Phase I data was gathered via an online survey sent to the principal investigator (PI) listed on Phase I research projects that received funding between 2016 and 2018. Because the survey asked for information regarding Phase II invitations and awards, the authors imposed a three-year minimum lag to allow sufficient time to pass before final data was collected. It is important to note that this means participants who received funding in 2016 and 2017 were given more time than those in 2018.

The authors identified 1,724 publicly available Phase I awards that listed an active email address of the PI, of which 246 returned completed surveys.

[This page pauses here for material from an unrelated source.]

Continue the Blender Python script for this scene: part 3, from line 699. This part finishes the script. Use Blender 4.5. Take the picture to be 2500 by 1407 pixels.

Those who returned completed surveys reported an average of 12 employees at the time of Phase I awards and approximately 40 percent were first time awardees.

Key findings:

  • Information regarding competitors is important for increasing the probability of being invited to submit a Phase II proposal;
  • Information concerning suppliers and customers is important for increasing the probability of receiving a Phase II award;
  • The size of a given firm’s Phase I award is positively correlated with the probability of receiving a Phase II award, but not with the chances of being invited to apply for a Phase II;
  • Neither past SBIR award experience nor the number of employees at the time of a Phase I award is correlated with Phase I R&D effectiveness;
  • Neither the number of employees, nor previous SBIR award experience has any correlation with the probability of being invited to submitting a Phase II application.

SSTI assessment: These findings have important policy implications for state and local SBIR assistance programs and other initiatives serving innovation-driven entrepreneurs. Assisting small businesses with proposal writing, coaching on project design, and mentoring through Phase I so the firms will “be engaged in a market discovery process” early in their SBIR work will increase the probability of moving to Phase II and closer to everyone’s goal of the company’s successful commercialization of a resulting product – and the regional economic development that will be enjoyed as a result.